Take the material below and write it all out again exactly.

+ + + + +

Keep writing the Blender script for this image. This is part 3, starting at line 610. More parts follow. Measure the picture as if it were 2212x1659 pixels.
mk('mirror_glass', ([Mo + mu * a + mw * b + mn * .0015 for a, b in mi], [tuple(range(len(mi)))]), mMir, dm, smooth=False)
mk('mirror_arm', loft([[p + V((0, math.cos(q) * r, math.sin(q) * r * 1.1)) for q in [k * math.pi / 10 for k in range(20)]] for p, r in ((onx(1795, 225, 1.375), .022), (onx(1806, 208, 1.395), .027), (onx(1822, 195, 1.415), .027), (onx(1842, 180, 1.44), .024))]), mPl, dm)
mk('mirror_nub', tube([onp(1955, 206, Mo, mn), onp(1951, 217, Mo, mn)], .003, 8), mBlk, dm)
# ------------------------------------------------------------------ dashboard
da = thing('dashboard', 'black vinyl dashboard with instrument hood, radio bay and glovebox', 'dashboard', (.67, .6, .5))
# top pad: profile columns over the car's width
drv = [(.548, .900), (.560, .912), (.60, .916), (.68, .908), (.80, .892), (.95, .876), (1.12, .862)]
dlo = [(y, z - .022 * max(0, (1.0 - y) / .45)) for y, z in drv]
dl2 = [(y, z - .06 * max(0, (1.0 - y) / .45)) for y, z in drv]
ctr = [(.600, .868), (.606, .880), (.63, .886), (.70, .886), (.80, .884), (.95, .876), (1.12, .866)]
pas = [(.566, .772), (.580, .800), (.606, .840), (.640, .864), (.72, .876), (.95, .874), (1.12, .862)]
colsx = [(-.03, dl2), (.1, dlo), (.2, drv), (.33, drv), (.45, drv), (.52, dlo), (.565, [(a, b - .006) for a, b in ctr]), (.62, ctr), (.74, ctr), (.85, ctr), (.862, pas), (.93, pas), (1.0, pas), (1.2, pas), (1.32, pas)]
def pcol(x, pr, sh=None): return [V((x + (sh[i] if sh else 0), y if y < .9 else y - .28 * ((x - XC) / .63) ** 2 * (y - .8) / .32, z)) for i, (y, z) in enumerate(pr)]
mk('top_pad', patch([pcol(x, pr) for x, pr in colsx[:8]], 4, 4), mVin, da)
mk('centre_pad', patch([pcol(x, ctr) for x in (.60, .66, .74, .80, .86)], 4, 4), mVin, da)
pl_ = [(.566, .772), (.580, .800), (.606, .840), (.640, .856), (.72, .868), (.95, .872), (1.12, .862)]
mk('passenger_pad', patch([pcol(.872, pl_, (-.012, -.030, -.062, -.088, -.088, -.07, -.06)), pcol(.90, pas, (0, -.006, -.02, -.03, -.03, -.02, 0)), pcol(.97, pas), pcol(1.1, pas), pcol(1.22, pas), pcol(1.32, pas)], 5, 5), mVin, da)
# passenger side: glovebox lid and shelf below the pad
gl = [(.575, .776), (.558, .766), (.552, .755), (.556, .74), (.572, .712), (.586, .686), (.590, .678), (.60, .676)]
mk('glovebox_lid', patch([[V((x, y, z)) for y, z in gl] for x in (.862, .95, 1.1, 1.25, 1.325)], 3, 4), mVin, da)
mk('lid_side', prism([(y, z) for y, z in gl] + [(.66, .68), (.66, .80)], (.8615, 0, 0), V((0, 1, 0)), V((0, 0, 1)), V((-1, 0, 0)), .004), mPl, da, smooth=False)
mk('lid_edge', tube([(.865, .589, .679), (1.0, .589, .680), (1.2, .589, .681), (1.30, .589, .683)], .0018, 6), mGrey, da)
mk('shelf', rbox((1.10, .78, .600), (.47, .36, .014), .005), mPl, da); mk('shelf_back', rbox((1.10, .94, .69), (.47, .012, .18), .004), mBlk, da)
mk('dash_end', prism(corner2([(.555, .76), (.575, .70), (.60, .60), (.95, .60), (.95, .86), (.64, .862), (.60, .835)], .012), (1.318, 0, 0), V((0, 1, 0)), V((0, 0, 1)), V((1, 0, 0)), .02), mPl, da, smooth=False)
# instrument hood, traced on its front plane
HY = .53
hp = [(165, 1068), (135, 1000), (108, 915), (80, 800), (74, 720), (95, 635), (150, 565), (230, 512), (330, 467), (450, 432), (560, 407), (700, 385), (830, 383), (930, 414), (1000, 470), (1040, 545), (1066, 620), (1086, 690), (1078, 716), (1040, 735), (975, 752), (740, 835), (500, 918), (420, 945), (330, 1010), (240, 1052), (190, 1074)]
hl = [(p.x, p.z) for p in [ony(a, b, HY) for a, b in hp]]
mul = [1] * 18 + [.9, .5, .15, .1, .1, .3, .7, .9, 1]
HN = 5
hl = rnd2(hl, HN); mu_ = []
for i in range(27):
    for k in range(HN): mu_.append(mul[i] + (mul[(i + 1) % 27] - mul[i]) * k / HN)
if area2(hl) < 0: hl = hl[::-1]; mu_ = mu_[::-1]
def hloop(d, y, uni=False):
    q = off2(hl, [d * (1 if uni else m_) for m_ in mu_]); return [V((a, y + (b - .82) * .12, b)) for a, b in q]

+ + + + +

Expected output:
Keep writing the Blender script for this image. This is part 3, starting at line 610. More parts follow. Measure the picture as if it were 2212x1659 pixels.
mk('mirror_glass', ([Mo + mu * a + mw * b + mn * .0015 for a, b in mi], [tuple(range(len(mi)))]), mMir, dm, smooth=False)
mk('mirror_arm', loft([[p + V((0, math.cos(q) * r, math.sin(q) * r * 1.1)) for q in [k * math.pi / 10 for k in range(20)]] for p, r in ((onx(1795, 225, 1.375), .022), (onx(1806, 208, 1.395), .027), (onx(1822, 195, 1.415), .027), (onx(1842, 180, 1.44), .024))]), mPl, dm)
mk('mirror_nub', tube([onp(1955, 206, Mo, mn), onp(1951, 217, Mo, mn)], .003, 8), mBlk, dm)
# ------------------------------------------------------------------ dashboard
da = thing('dashboard', 'black vinyl dashboard with instrument hood, radio bay and glovebox', 'dashboard', (.67, .6, .5))
# top pad: profile columns over the car's width
drv = [(.548, .900), (.560, .912), (.60, .916), (.68, .908), (.80, .892), (.95, .876), (1.12, .862)]
dlo = [(y, z - .022 * max(0, (1.0 - y) / .45)) for y, z in drv]
dl2 = [(y, z - .06 * max(0, (1.0 - y) / .45)) for y, z in drv]
ctr = [(.600, .868), (.606, .880), (.63, .886), (.70, .886), (.80, .884), (.95, .876), (1.12, .866)]
pas = [(.566, .772), (.580, .800), (.606, .840), (.640, .864), (.72, .876), (.95, .874), (1.12, .862)]
colsx = [(-.03, dl2), (.1, dlo), (.2, drv), (.33, drv), (.45, drv), (.52, dlo), (.565, [(a, b - .006) for a, b in ctr]), (.62, ctr), (.74, ctr), (.85, ctr), (.862, pas), (.93, pas), (1.0, pas), (1.2, pas), (1.32, pas)]
def pcol(x, pr, sh=None): return [V((x + (sh[i] if sh else 0), y if y < .9 else y - .28 * ((x - XC) / .63) ** 2 * (y - .8) / .32, z)) for i, (y, z) in enumerate(pr)]
mk('top_pad', patch([pcol(x, pr) for x, pr in colsx[:8]], 4, 4), mVin, da)
mk('centre_pad', patch([pcol(x, ctr) for x in (.60, .66, .74, .80, .86)], 4, 4), mVin, da)
pl_ = [(.566, .772), (.580, .800), (.606, .840), (.640, .856), (.72, .868), (.95, .872), (1.12, .862)]
mk('passenger_pad', patch([pcol(.872, pl_, (-.012, -.030, -.062, -.088, -.088, -.07, -.06)), pcol(.90, pas, (0, -.006, -.02, -.03, -.03, -.02, 0)), pcol(.97, pas), pcol(1.1, pas), pcol(1.22, pas), pcol(1.32, pas)], 5, 5), mVin, da)
# passenger side: glovebox lid and shelf below the pad
gl = [(.575, .776), (.558, .766), (.552, .755), (.556, .74), (.572, .712), (.586, .686), (.590, .678), (.60, .676)]
mk('glovebox_lid', patch([[V((x, y, z)) for y, z in gl] for x in (.862, .95, 1.1, 1.25, 1.325)], 3, 4), mVin, da)
mk('lid_side', prism([(y, z) for y, z in gl] + [(.66, .68), (.66, .80)], (.8615, 0, 0), V((0, 1, 0)), V((0, 0, 1)), V((-1, 0, 0)), .004), mPl, da, smooth=False)
mk('lid_edge', tube([(.865, .589, .679), (1.0, .589, .680), (1.2, .589, .681), (1.30, .589, .683)], .0018, 6), mGrey, da)
mk('shelf', rbox((1.10, .78, .600), (.47, .36, .014), .005), mPl, da); mk('shelf_back', rbox((1.10, .94, .69), (.47, .012, .18), .004), mBlk, da)
mk('dash_end', prism(corner2([(.555, .76), (.575, .70), (.60, .60), (.95, .60), (.95, .86), (.64, .862), (.60, .835)], .012), (1.318, 0, 0), V((0, 1, 0)), V((0, 0, 1)), V((1, 0, 0)), .02), mPl, da, smooth=False)
# instrument hood, traced on its front plane
HY = .53
hp = [(165, 1068), (135, 1000), (108, 915), (80, 800), (74, 720), (95, 635), (150, 565), (230, 512), (330, 467), (450, 432), (560, 407), (700, 385), (830, 383), (930, 414), (1000, 470), (1040, 545), (1066, 620), (1086, 690), (1078, 716), (1040, 735), (975, 752), (740, 835), (500, 918), (420, 945), (330, 1010), (240, 1052), (190, 1074)]
hl = [(p.x, p.z) for p in [ony(a, b, HY) for a, b in hp]]
mul = [1] * 18 + [.9, .5, .15, .1, .1, .3, .7, .9, 1]
HN = 5
hl = rnd2(hl, HN); mu_ = []
for i in range(27):
    for k in range(HN): mu_.append(mul[i] + (mul[(i + 1) % 27] - mul[i]) * k / HN)
if area2(hl) < 0: hl = hl[::-1]; mu_ = mu_[::-1]
def hloop(d, y, uni=False):
    q = off2(hl, [d * (1 if uni else m_) for m_ in mu_]); return [V((a, y + (b - .82) * .12, b)) for a, b in q]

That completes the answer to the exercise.